Ces entreprises sont désormais obligées de négocier sur les conséquences d’une potentielle augmentation exceptionnelle du bénéfice en matière de partage de la valeur. On rappellera qu’il s’agit d’une obligation de négocier (certes, loyalement) mais pas de conclure un accord. La négociation porte sur deux points :

• Le premier concerne la définition de l’augmentation exceptionnelle du bénéfice dans leur entreprise. À cet égard, le texte mentionne un certain nombre de critères pouvant être pris en compte, tels que la taille de l’entreprise, son secteur d’activité, la survenance d’une ou de plusieurs opérations de rachat d’actions de l’entreprise suivie de leur annulation dès lors que ces opérations n’ont pas donné lieu à des attributions aux salariés d’actions gratuites selon la réglementation légale (articles L. 225-197-1 à L. 225-197-5 et L. 22-10-59 et L. 22-10-60 du code de commerce), les bénéfices réalisés lors des années précédentes ou les évènements exceptionnels externes à l’entreprise intervenus avant la réalisation du bénéfice. Ces critères semblent être alternatifs mais le texte impose leur prise en compte. Au-delà de ces critères, une grande marge de manœuvre semble être laissée aux négociateurs qui peuvent s’inspirer de notions comptables (résultat) ou fiscales (revenu) pour parvenir à cette définition. L’augmentation doit, en tout état de cause, être « exceptionnelle ».

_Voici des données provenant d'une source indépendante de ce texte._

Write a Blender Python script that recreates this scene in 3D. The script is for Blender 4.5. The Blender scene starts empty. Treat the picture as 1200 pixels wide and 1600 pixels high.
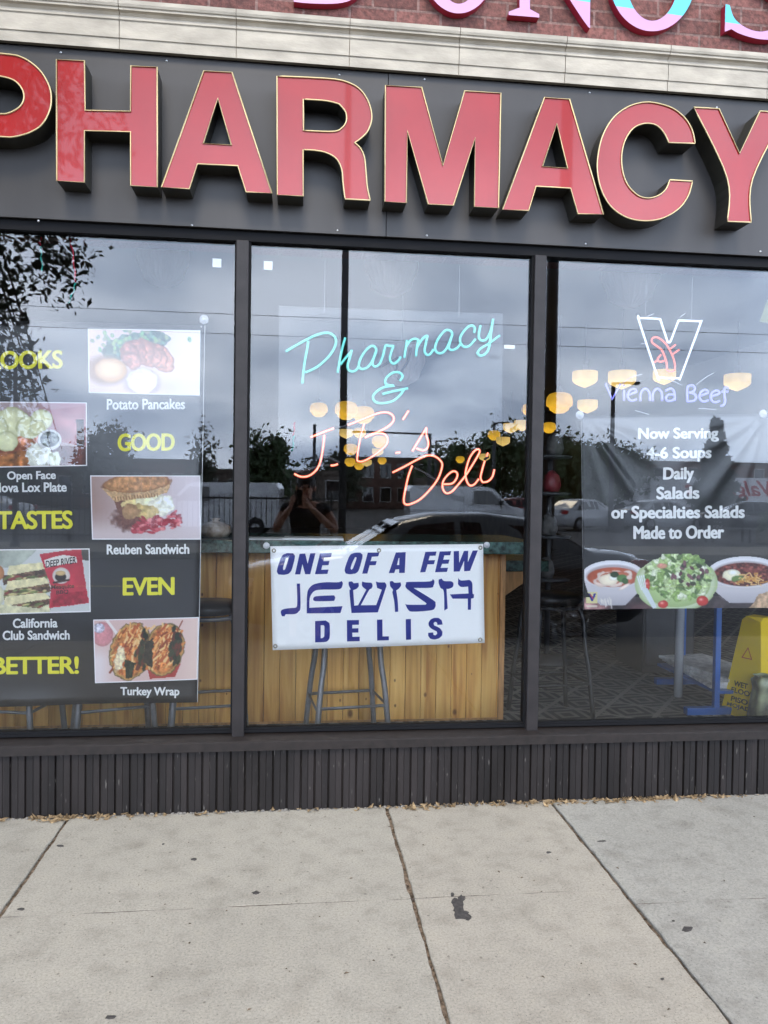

• Le second concerne les conséquences de cette augmentation exceptionnelle. Les parties peuvent soit s’entendre, avant la réalisation du bénéfice exceptionnel, sur les modalités de partage de la valeur qui seront mises en œuvre en cas d’augmentation exceptionnelle du bénéfice, par le biais du versement d’un supplément de participation ou d’intéressement, soit prévoir l’ouverture d’une nouvelle négociation, encore sans obligation de résultat, sur la mise en place d’outils de partage de la valeur spécifiques, une fois l’augmentation survenue.

Cette négociation doit être engagée lors de l’ouverture d’une négociation sur la mise en place d’un régime d’intéressement ou de participation pour les entreprises ne disposant pas d’un tel accord ; ou pour celles déjà dotées d’un tel dispositif avant le 30 juin 2024. Il convient donc pour les entreprises qui ne l’ont pas encore fait de se saisir rapidement du sujet.

Sanction. Notons, enfin, que cette obligation de négocier n’est assortie d’aucune sanction. En revanche, il est probable qu’en l’absence de négociation à ce sujet, les organisations syndicales exigent son ouverture. Par ailleurs, et compte tenu du niveau de risque financier inhérent aux dispositifs de partage de la valeur en cas de redressement Urssaf, nous ne pouvons que conseiller d’engager de telles négociations.